Kennedy: Well, I just think he was just, Diem wouldn't make even the slightest concessions. He was difficult to reason with, well, with the. . . . And then it was built up tremendously in an adverse fashion here in the United States and that was played back in Vietnam, and . . . . And I think just the people themselves became concerned about it. And so, it began to, the situation began to deteriorate in the spring of 1962, uh, spring of 1963. I think David Halberstam, from the
New York Times' articles, had a strong effect on molding public opinion: the fact that the situation was unsatisfactory. Our problem was that thinking of Halberstam sort of as the Ma-- what Matthews [unidentified] did in Cuba, that Batista [Fulgencio R. Batista] was not very satisfactory, but the important thing was to try to get somebody who could replace him and somebody who could keep, continue the war and keep the country united, and that was far more difficult. So that was what was of great concern to all of us during this period of time. Nobody liked Diem particularly, but how to get rid of him and get somebody that would continue the war, not split the country in two, and therefore lose not only the war but the country. That was the great problem.

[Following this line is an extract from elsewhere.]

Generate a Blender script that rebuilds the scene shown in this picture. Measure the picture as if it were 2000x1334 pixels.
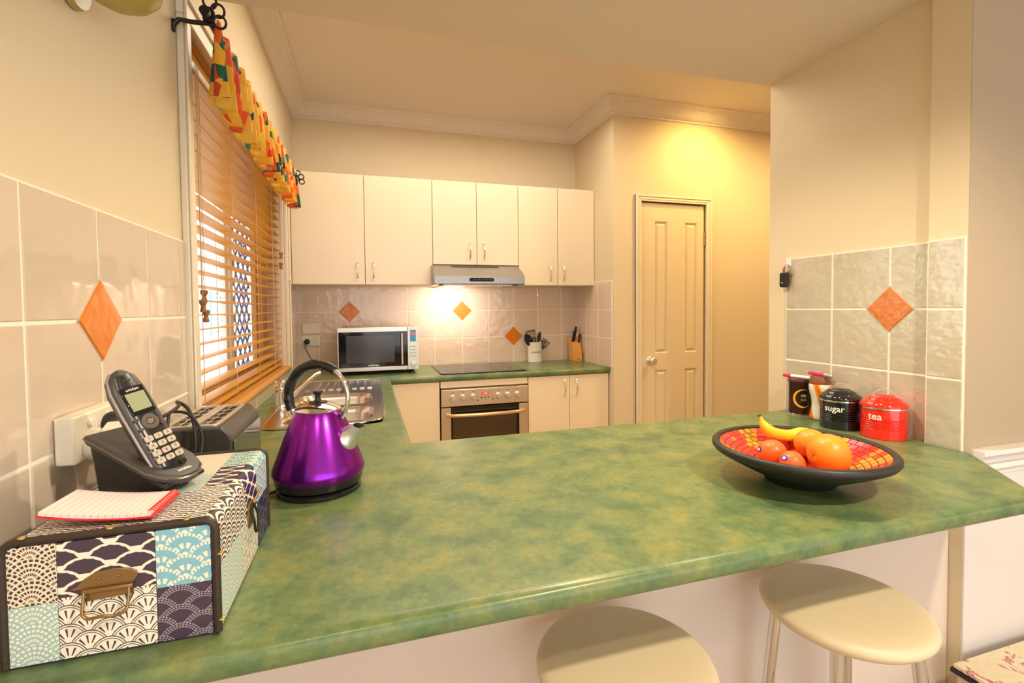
import bpy, math, random
from mathutils import Vector, Matrix, Euler
for o in list(bpy.data.objects): bpy.data.objects.remove(o)
S = bpy.context.scene
C = S.collection
R = random.Random(7)
PI = math.pi
cos, sin = math.cos, math.sin

# ------------------------------------------------------------ camera
cd = bpy.data.cameras.new('camera'); cam = bpy.data.objects.new('camera', cd); C.objects.link(cam)
yaw, pit, rol = .293059, -.031582, -.0098895
fw = Vector((sin(yaw)*cos(pit), cos(yaw)*cos(pit), sin(pit)))
r0 = Vector((cos(yaw), -sin(yaw), 0)); u0 = r0.cross(fw)
r2 = cos(rol)*r0 + sin(rol)*u0; u2 = -sin(rol)*r0 + cos(rol)*u0
m = Matrix((r2, u2, -fw)).transposed().to_4x4(); m.translation = Vector((.46588, -3.54394, 1.31449))
cam.matrix_world = m
cd.sensor_width = 36; cd.lens = 933.46/2000*36; cd.shift_y = -35.44/2000; cd.clip_start = .02
S.camera = cam
# ------------------------------------------------------------ world, lights, exposure
W = bpy.data.worlds.new('world'); S.world = W; W.use_nodes = True
bg = W.node_tree.nodes['Background']; bg.inputs[0].default_value = (.92, .95, 1, 1); bg.inputs[1].default_value = 2.4
S.view_settings.view_transform = 'Standard'; S.view_settings.look = 'None'
S.view_settings.gamma = 1; S.view_settings.use_curve_mapping = False
S.view_settings.exposure = 0.08
def area(name, loc, rot, sx, sy, power, col, spread=PI):
    l = bpy.data.lights.new(name, 'AREA'); l.shape = 'RECTANGLE'; l.size = sx; l.size_y = sy
    l.energy = power; l.color = col; l.spread = spread
    o = bpy.data.objects.new(name, l); C.objects.link(o); o.location = loc; o.rotation_euler = rot; return o
def spot(name, loc, to, power, col, ang=120, blend=.6, r=.04):
    l = bpy.data.lights.new(name, 'SPOT'); l.energy = power; l.color = col
    l.spot_size = math.radians(ang); l.spot_blend = blend; l.shadow_soft_size = r
    o = bpy.data.objects.new(name, l); C.objects.link(o); o.location = loc
    o.rotation_euler = (Vector(to)-Vector(loc)).to_track_quat('-Z', 'Y').to_euler(); return o
WARM = (1, .86, .66)
def sun(name, d, power, col, ang=.02):
    l = bpy.data.lights.new(name, 'SUN'); l.energy = power; l.color = col; l.angle = ang
    o = bpy.data.objects.new(name, l); C.objects.link(o); o.rotation_euler = Vector(d).to_track_quat('-Z', 'Y').to_euler(); return o
sun('sun', (-1, -.35, -1.05), 4.5, (1, .95, .86))
area('dining_rear_fill', (1.6, -6.3, 1.25), (PI/2, 0, 0), 3.4, 2.0, 8, (1, .93, .84))  # added daylight fill behind the camera; no glass door is modelled
area('dining_side_fill', (4.8, -4.4, 1.4), (PI/2, 0, PI/2), 1.8, 1.4, 4, (1, .95, .88))  # added side fill for the dining end, no window built here
spot('downlight_kitchen_beam', (1.085, -2.285, 2.19), (1.085, -2.285, 0), 34, WARM, 150, .5, .03)
spot('downlight_right_beam', (1.62, -2.50, 2.19), (1.52, -2.52, 0), 17, WARM, 80, .6, .03)
spot('downlight_dining_beam', (1.5, -3.72, 2.19), (1.45, -3.6, 0), 85, WARM, 150, .5, .04)
spot('downlight_dining_left_beam', (.35, -3.95, 2.19), (.35, -3.8, 0), 20, WARM, 150, .5, .04)
spot('pantry_downlight_beam', (2.74, -1.02, 2.66), (2.74, -.60, 1.9), 30, (1, .66, .20), 140, 1, .06)
area('passage_light_glow', (3.3, -1.5, 2.6), (0, 0, 0), .35, .35, 22, (1, .70, .34))
area('kitchen_soft_fill', (1.1, -1.1, 2.6), (0, 0, 0), 1.6, 1.1, 24, (1, .86, .68))  # added broad fill to brighten the kitchen, no ceiling fitting here
area('hood_lamp_glow', (1.03, -.25, 1.458), (math.radians(34), 0, 0), .09, .05, 3.6, (1, .84, .68))

# ------------------------------------------------------------ materials
MC = {}
def mat(name, col, rough=.5, metal=0., bump=None, var=0., coat=0., emit=None, spec=None, trans=0.):
    """bump = (scale, strength, distance, detail); var = brightness variation per object"""
    if name in MC: return MC[name]
    m = bpy.data.materials.new(name); m.use_nodes = True; nt = m.node_tree; b = nt.nodes['Principled BSDF']
    b.inputs['Base Color'].default_value = (*col, 1); b.inputs['Roughness'].default_value = rough
    b.inputs['Metallic'].default_value = metal; b.inputs['Coat Weight'].default_value = coat
    if spec is not None: b.inputs['Specular IOR Level'].default_value = spec
    b.inputs['Transmission Weight'].default_value = trans
    if emit: b.inputs['Emission Color'].default_value = (*emit[0], 1); b.inputs['Emission Strength'].default_value = emit[1]
    tc = nt.nodes.new('ShaderNodeTexCoord')
    if bump:
        n = nt.nodes.new('ShaderNodeTexNoise'); n.inputs['Scale'].default_value = bump[0]
        n.inputs['Detail'].default_value = bump[3] if len(bump) > 3 else 2
        bp = nt.nodes.new('ShaderNodeBump'); bp.inputs['Strength'].default_value = bump[1]; bp.inputs['Distance'].default_value = bump[2]
        oi = nt.nodes.new('ShaderNodeObjectInfo'); ad = nt.nodes.new('ShaderNodeVectorMath'); ad.operation = 'ADD'
        sc = nt.nodes.new('ShaderNodeVectorMath'); sc.operation = 'SCALE'; sc.inputs['Scale'].default_value = 9
        cb = nt.nodes.new('ShaderNodeCombineXYZ')
        for i in range(3): nt.links.new(oi.outputs['Random'], cb.inputs[i])
        nt.links.new(cb.outputs[0], sc.inputs[0]); nt.links.new(tc.outputs['Object'], ad.inputs[0]); nt.links.new(sc.outputs[0], ad.inputs[1])
        nt.links.new(ad.outputs[0], n.inputs['Vector']); nt.links.new(n.outputs['Fac'], bp.inputs['Height'])
        nt.links.new(bp.outputs['Normal'], b.inputs['Normal'])
    if var:
        oi = nt.nodes.new('ShaderNodeObjectInfo'); hs = nt.nodes.new('ShaderNodeHueSaturation')
        hs.inputs['Color'].default_value = (*col, 1)
        mr = nt.nodes.new('ShaderNodeMapRange'); mr.inputs['To Min'].default_value = 1-var; mr.inputs['To Max'].default_value = 1+var
        nt.links.new(oi.outputs['Random'], mr.inputs['Value']); nt.links.new(mr.outputs[0], hs.inputs['Value'])
        nt.links.new(hs.outputs[0], b.inputs['Base Color'])
    MC[name] = m; return m
def ramp_mat(name, stops, scale=8, detail=6, rough=.4, distortion=0, stretch=(1, 1, 1), metal=0, bump=0, kind='noise', coat=0, interp='LINEAR', rnd=0):
    if name in MC: return MC[name]
    m = bpy.data.materials.new(name); m.use_nodes = True; nt = m.node_tree; b = nt.nodes['Principled BSDF']
    tc = nt.nodes.new('ShaderNodeTexCoord'); mp = nt.nodes.new('ShaderNodeMapping'); mp.inputs['Scale'].default_value = stretch
    nt.links.new(tc.outputs['Object'], mp.inputs[0])
    if kind == 'noise':
        n = nt.nodes.new('ShaderNodeTexNoise'); n.inputs['Detail'].default_value = detail; n.inputs['Distortion'].default_value = distortion; out = n.outputs['Fac']
        n.inputs['Roughness'].default_value = .62
    elif kind == 'wave':
        n = nt.nodes.new('ShaderNodeTexWave'); n.inputs['Detail'].default_value = detail; n.inputs['Distortion'].default_value = distortion; out = n.outputs['Fac']
    else:
        n = nt.nodes.new('ShaderNodeTexVoronoi'); out = n.outputs['Color']
        sp = nt.nodes.new('ShaderNodeSeparateColor'); nt.links.new(out, sp.inputs[0]); out = sp.outputs[0]
    n.inputs['Scale'].default_value = scale
    nt.links.new(mp.outputs[0], n.inputs['Vector'])
    r = nt.nodes.new('ShaderNodeValToRGB'); el = r.color_ramp.elements; r.color_ramp.interpolation = interp
    while len(el) < len(stops): el.new(.5)
    for e, (p, c) in zip(el, stops): e.position = p; e.color = (*c, 1)
    nt.links.new(out, r.inputs[0]); nt.links.new(r.outputs[0], b.inputs['Base Color'])
    b.inputs['Roughness'].default_value = rough; b.inputs['Metallic'].default_value = metal; b.inputs['Coat Weight'].default_value = coat
    if bump:
        bp = nt.nodes.new('ShaderNodeBump'); bp.inputs['Strength'].default_value = bump; bp.inputs['Distance'].default_value = .004
        nt.links.new(out, bp.inputs['Height']); nt.links.new(bp.outputs[0], b.inputs['Normal'])
    MC[name] = m; return m
wall_m = mat('cream_wall_paint', (.70, .59, .405), .6, bump=(60, .08, .002))
wall_w = mat('white_wainscot_paint', (.80, .74, .70), .45)
ceil_m = mat('ceiling_paint', (.76, .68, .60), .8, bump=(90, .1, .002))
soff_m = mat('soffit_paint', (.74, .64, .50), .8, bump=(90, .1, .002))
trim_m = mat('gloss_cream_trim_paint', (.78, .68, .52), .3)
corn_m = ramp_mat('plaster_cornice', [(0, (.70, .62, .55)), (1, (.80, .72, .64))], 34, 3, .7, bump=.6)
tile_m = mat('glazed_beige_tile', (.61, .50, .385), .07, bump=(9, .35, .010, 2), var=.04)
tile_b = mat('glazed_pink_beige_tile', (.72, .55, .42), .10, bump=(14, .45, .010, 2), var=.04)
tile_r = mat('glazed_rippled_tile', (.52, .465, .36), .03, bump=(24, .38, .010, 2), var=.03, spec=1.0, coat=1.0)
grout_m = mat('pale_grout', (.88, .82, .70), .8)
dia_m = mat('glazed_orange_tile', (.66, .19, .014), .12, bump=(12, .3, .01), spec=.3)
cab_m = mat('cream_laminate_door', (.82, .69, .50), .32, bump=(140, .05, .001))
carc_m = mat('cabinet_carcass', (.70, .60, .46), .5)
door_m = mat('cream_door_paint', (.74, .62, .42), .35)
dark_m = mat('dark_gap', (.03, .02, .015), .6)
chrome = mat('chrome', (.82, .80, .78), .08, 1)
steel = mat('brushed_steel', (.62, .57, .50), .28, 1)
steel_l = mat('satin_light_steel', (.74, .70, .64), .35, .9)
hood_m = mat('hood_steel', (.36, .34, .32), .34, .9)
steel_w = mat('oven_warm_steel', (.70, .60, .46), .35, .85)
sink_m = mat('sink_steel', (.66, .60, .54), .2, 1)
black = mat('black_plastic', (.012, .011, .012), .25)
blackg = mat('black_gloss', (.008, .008, .010), .06)
grey_pl = mat('dark_grey_plastic', (.055, .05, .045), .35)
rubber = mat('black_rubber', (.012, .012, .012), .55)
white_pl = mat('cream_white_plastic', (.80, .74, .60), .35)
brass = mat('brass', (.65, .42, .10), .3, 1)
bronze = mat('antique_bronze', (.30, .19, .08), .38, .9)
purple = mat('anodised_purple', (.27, .022, .42), .22, .92)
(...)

____________________________________________
So you see, it's really conjecture on anyone's part what would have happened with Kennedy. The poor man never lived long enough.
Lake View Too, that bit of theory you mentioned about why JFK was assignated, that's pure Oliver Stone-out-of-his-Hollywood movie! I'd be a little skeptical of the source there.
There are so many books out there about JFK and Vietnam that it's a shame for anyone not to have more than only a passing knowledge of that era of our history. Politicians in particular should be
required to read as many history books as law books, if not more. Save us all a heap of grief down the road.